Miami’s political map cracked open Tuesday night, and Laura Loomer wasted no time declaring it an omen of Republican ruin. The firebrand MAGA activist took to X as Democrat Eileen Higgins seized Miami’s mayoralty — the first Democrat to do so in nearly three decades — and warned her followers that the midterms are headed straight for a slaughterhouse. “A bright red city in a bright red state just went blue tonight,” she wrote. “Midterms will be a bloodbath.”

Higgins, a former county commissioner who campaigned in Spanish and proudly branded herself “La Gringa,” dismantled Trump-endorsed Republican Emilio González in a runoff by roughly 19 points. When she is sworn in, she will become the first woman ever to lead the largest city in the state Trump calls home. On the trail, Higgins hammered affordability and immigration, casting the race as a referendum on Trump’s harsh enforcement policies. “Many of our residents are immigrants,” she said this week. “That’s our strength.”
Loomer, a relentless Trump loyalist, had begged Miami voters to keep the city in GOP hands. Instead, her warnings turned into a prediction of catastrophe. She labeled Higgins a socialist and even claimed Trump’s future presidential library would now fall under the control of an “anti-Trump Democrat.” But the night only got worse for Republicans.

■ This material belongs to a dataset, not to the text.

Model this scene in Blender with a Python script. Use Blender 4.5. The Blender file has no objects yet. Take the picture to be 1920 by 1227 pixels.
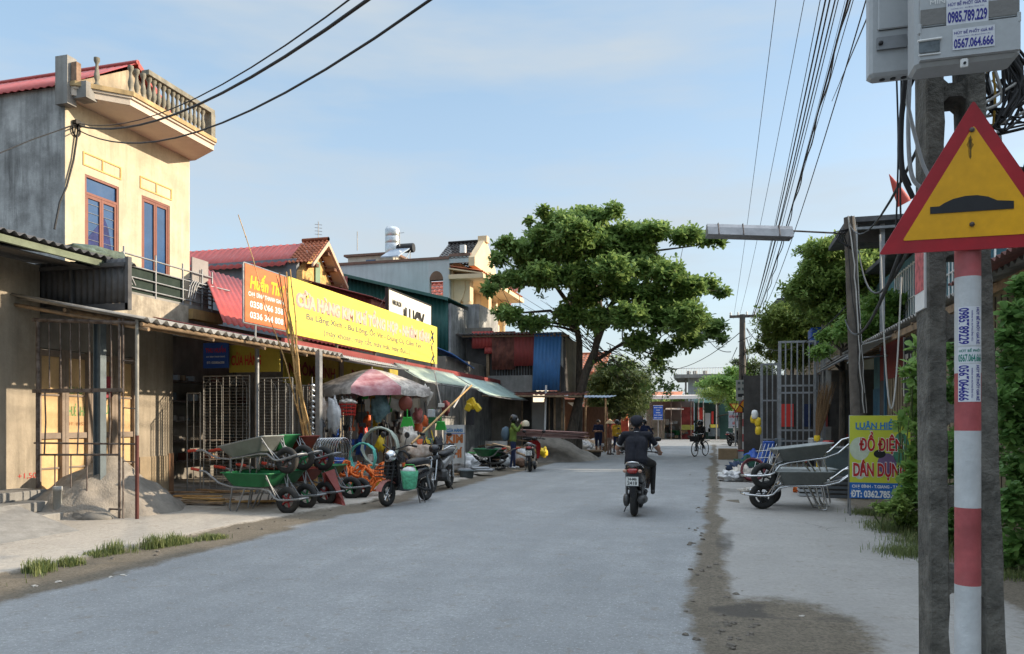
import bpy, math, random
import numpy as np
from math import sin, cos, pi, sqrt, radians as R
from mathutils import Vector as V, Matrix, noise
random.seed(11)
SC = bpy.context.scene
COL = SC.collection
FP, HZ, CH = 1400.0, 792.0, 1.5          # focal length in photo pixels, horizon row, eye height
YAW = math.atan(380 / FP)                # the street runs along +Y; the camera looks a little left of it
SA, CA = sin(YAW), cos(YAW)
cam = bpy.data.cameras.new('camera'); camo = bpy.data.objects.new('camera', cam); COL.objects.link(camo)
camo.location = (0, 0, CH); camo.rotation_euler = (pi / 2, 0, YAW)
cam.sensor_width = 36; cam.lens = 36 * FP / 1920; cam.shift_y = (HZ - 613.5) / 1920
cam.clip_start = .05; cam.clip_end = 3000
SC.camera = camo
SUN_EL, SUN_AZ = 19.0, 68.0              # azimuth clockwise from +Y (street direction) towards +X
w = bpy.data.worlds.new('World'); SC.world = w; w.use_nodes = True
nt = w.node_tree; nt.nodes.clear()
def wn(t, **k):
 n = nt.nodes.new(t)
 for a, b in k.items(): setattr(n, a, b)
 return n
sky = wn('ShaderNodeTexSky', sky_type='NISHITA', sun_disc=False, sun_elevation=R(SUN_EL), sun_rotation=R(SUN_AZ), air_density=1.25, dust_density=2.2, ozone_density=2.6, altitude=0)
bg = wn('ShaderNodeBackground'); bg.inputs[1].default_value = 0.15
wo = wn('ShaderNodeOutputWorld')
tc = wn('ShaderNodeTexCoord'); mp = wn('ShaderNodeMapping'); mp.inputs['Scale'].default_value = (1.1, 1.6, 6)
mp.inputs['Rotation'].default_value = (0, .12, .5)
nz = wn('ShaderNodeTexNoise'); nz.inputs['Scale'].default_value = 1.6; nz.inputs['Detail'].default_value = 5; nz.inputs['Roughness'].default_value = .55
cr = wn('ShaderNodeMapRange'); cr.inputs['From Min'].default_value = .40; cr.inputs['From Max'].default_value = .72; cr.inputs['To Max'].default_value = 1
sp = wn('ShaderNodeSeparateXYZ'); hz = wn('ShaderNodeMapRange'); hz.inputs['From Min'].default_value = .0; hz.inputs['From Max'].default_value = .42
hz.inputs['To Min'].default_value = 1; hz.inputs['To Max'].default_value = 0
mx = wn('ShaderNodeMix', data_type='RGBA'); mx2 = wn('ShaderNodeMix', data_type='RGBA')
L = nt.links.new
L(tc.outputs['Generated'], mp.inputs[0]); L(mp.outputs[0], nz.inputs[0]); L(nz.outputs[0], cr.inputs[0])
L(tc.outputs['Generated'], sp.inputs[0]); L(sp.outputs['Z'], hz.inputs[0])
mh = wn('ShaderNodeMix', data_type='RGBA'); L(hz.outputs[0], mh.inputs[0]); mh.inputs[6].default_value = (.64, .90, 1.17, 1); mh.inputs[7].default_value = (1.08, 1.23, 1.36, 1)
up_ = wn('ShaderNodeMapRange'); up_.inputs['From Min'].default_value = .52; up_.inputs['From Max'].default_value = .9; L(sp.outputs['Z'], up_.inputs[0])
mu_ = wn('ShaderNodeMix', data_type='RGBA'); L(up_.outputs[0], mu_.inputs[0]); L(mh.outputs[2], mu_.inputs[6]); mu_.inputs[7].default_value = (4.6, 5.1, 5.7, 1)   # overhead sky, out of view, brightened to add fill light
mx2.inputs[0].default_value = .8; L(sky.outputs[0], mx2.inputs[6]); L(mu_.outputs[2], mx2.inputs[7])
L(cr.outputs[0], mx.inputs[0]); L(mx2.outputs[2], mx.inputs[6]); mx.inputs[7].default_value = (1.15, 1.28, 1.38, 1)
L(mx.outputs[2], bg.inputs[0]); L(bg.outputs[0], wo.inputs[0])
sun = bpy.data.lights.new('sun', 'SUN'); suno = bpy.data.objects.new('sun', sun); COL.objects.link(suno)
sun.energy = 2.0; sun.angle = R(.6); sun.color = (1, .84, .64)
suno.rotation_euler = (R(90 - SUN_EL), 0, R(-SUN_AZ) + pi) ; suno.location = (60, 20, 30)
_d = -V((sin(R(SUN_AZ)) * cos(R(SUN_EL)), cos(R(SUN_AZ)) * cos(R(SUN_EL)), sin(R(SUN_EL))))
suno.rotation_euler = _d.to_track_quat('-Z', 'Y').to_euler()
SC.view_settings.view_transform = 'Standard'; SC.view_settings.look = 'None'
SC.view_settings.exposure = 1.88; SC.view_settings.gamma = 1
SC.render.engine = 'CYCLES'
SC.cycles.max_bounces = 6; SC.cycles.transparent_max_bounces = 8; SC.cycles.caustics_reflective = False; SC.cycles.caustics_refractive = False
def ray(px):
 u = (px - 960) / FP
 return (-SA + CA * u, CA + SA * u)
def at(px, py, d):
 a, b = ray(px); return V((d * a, d * b, CH + d * (HZ - py) / FP))
def gnd(px, py, z=0.0): return at(px, py, (CH - z) * FP / (py - HZ))
def onx(px, py, X): return at(px, py, X / ray(px)[0])
def ony(px, py, Y): return at(px, py, Y / ray(px)[1])
MATS = {}
def mat(name, col, rough=.8, metal=0.0, var=.18, scale=2.5, bump=.15, bscale=60, col2=None, lo=.35, hi=.65, streak=0.0, scol=(.08, .075, .065), spec=.4, trans=0, detail=6, alpha=None, wave=None, emit=None, dirt=0, stretch=None):
 if name in MATS: return MATS[name]
 m = bpy.data.materials.new(name); MATS[name] = m; m.use_nodes = True
 N = m.node_tree.nodes; K = m.node_tree.links.new
 b = N['Principled BSDF']; out = N['Material Output']
 b.inputs['Roughness'].default_value = rough; b.inputs['Metallic'].default_value = metal
 b.inputs['Specular IOR Level'].default_value = spec
 t = N.new('ShaderNodeTexCoord'); src = t.outputs['Object']
 if stretch:
  sm = N.new('ShaderNodeMapping'); sm.inputs['Scale'].default_value = stretch; K(src, sm.inputs[0]); ssrc = sm.outputs[0]
 else: ssrc = src
 def noi(sc, det=detail, s=ssrc, rg=.6):
  n = N.new('ShaderNodeTexNoise'); n.inputs['Scale'].default_value = sc; n.inputs['Detail'].default_value = det; n.inputs['Roughness'].default_value = rg
  K(s, n.inputs['Vector']); return n.outputs[0]
 def ramp(s, lo, hi, a=0, bb=1):
  r = N.new('ShaderNodeMapRange'); r.inputs[1].default_value = lo; r.inputs[2].default_value = hi; r.inputs[3].default_value = a; r.inputs[4].default_value = bb
  K(s, r.inputs[0]); return r.outputs[0]
 def mix(f, a, c):
  x = N.new('ShaderNodeMix'); x.data_type = 'RGBA'
  if isinstance(f, float): x.inputs[0].default_value = f
  else: K(f, x.inputs[0])
  for i, q in ((6, a), (7, c)):
   if isinstance(q, tuple): x.inputs[i].default_value = (*q[:3], 1)
   else: K(q, x.inputs[i])
  return x.outputs[2]
 c1 = tuple(max(0, c * (1 - var)) for c in col)
 c2 = col2 or tuple(min(1, c * (1 + var)) for c in col)
 n1 = noi(scale)
 c = mix(ramp(n1, lo, hi), c1, c2)
 if bscale and var: c = mix(ramp(noi(bscale * .5, 3), .3, .7, 0, .35 if var > .05 else .1), c, tuple(x * .72 for x in col))
 if streak:
  mm = N.new('ShaderNodeMapping'); mm.inputs['Scale'].default_value = (5, 5, .5); K(src, mm.inputs[0])
  s1 = noi(1.3, 8, mm.outputs[0]); s2 = noi(.9, 6)
  mu = N.new('ShaderNodeMath'); mu.operation = 'MULTIPLY'; K(ramp(s1, .42, .68), mu.inputs[0]); K(ramp(s2, .3, .65, .15, streak), mu.inputs[1])
  c = mix(mu.outputs[0], c, scol)
 if dirt:
  c = mix(ramp(noi(1.1, 8, src, .7), .5, .72, 0, dirt), c, scol)
 if wave:
  wv = N.new('ShaderNodeTexWave'); wv.bands_direction = wave[0]; wv.inputs['Scale'].default_value = wave[1]; wv.inputs['Distortion'].default_value = wave[2]
  K(src, wv.inputs[0]); c = mix(ramp(wv.outputs[1], 0, 1, 0, wave[3]), c, tuple(x * .35 for x in col))
 K(c, b.inputs['Base Color'])
 if bump:
  bp = N.new('ShaderNodeBump'); bp.inputs['Strength'].default_value = bump; bp.inputs['Distance'].default_value = .02
  K(noi(bscale, 5), bp.inputs['Height']); K(bp.outputs[0], b.inputs['Normal'])
 K(ramp(noi(scale * 3), .3, .7, max(0, rough - .08), min(1, rough + .08)), b.inputs['Roughness'])
 if trans:
  tr = N.new('ShaderNodeBsdfTranslucent'); ms = N.new('ShaderNodeMixShader'); ms.inputs[0].default_value = trans
  tcx = mix(.5, c, tuple(min(1, q * s) for q, s in zip(col, (2.2, 2.0, .6))))
  K(tcx, tr.inputs[0]); K(b.outputs[0], ms.inputs[1]); K(tr.outputs[0], ms.inputs[2]); K(ms.outputs[0], out.inputs[0])
 if emit: b.inputs['Emission Color'].default_value = (*col, 1); b.inputs['Emission Strength'].default_value = emit
 if alpha is not None: b.inputs['Alpha'].default_value = alpha
 return m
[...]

In Georgia, Democrat Eric Gisler pulled off an upset in a longtime GOP stronghold, edging out Republican Mack “Dutch” Guest by around 200 votes in a special election. Gisler said voters were fed up with empty promises about affordability, noting that many conservatives “held their nose” in 2024 and weren’t willing to do it again.
Taken together, the twin Democratic wins add to a string of blue victories across the country — in Virginia, New Jersey, New York City — all powered by economic anxiety and a public impatient with rising costs. For Republicans eyeing the 2026 midterms, the map is starting to look ominous.
Veteran GOP strategist Karl Rove sounded the alarm last week, warning that the party is in “deep trouble” as fallout from the government shutdown and meager returns from the Big, Beautiful Bill leave lawmakers “scared to death of the midterm election.” Former RNC official Michael DuHaime echoed the panic, saying, “There is no sugarcoating these results. They’re really bad for the party.”

Yet House Speaker Mike Johnson insists the storm clouds aren’t real. “Off-year elections are not indicative of what’s to come,” he told reporters, waving away the warning signs. But with Miami — bright red, Trump-centric Miami — suddenly under Democratic control, Loomer and other MAGA loyalists are already bracing for the worst.
If Tuesday night is any indication, the GOP’s red wall isn’t just cracking. It’s leaking blue.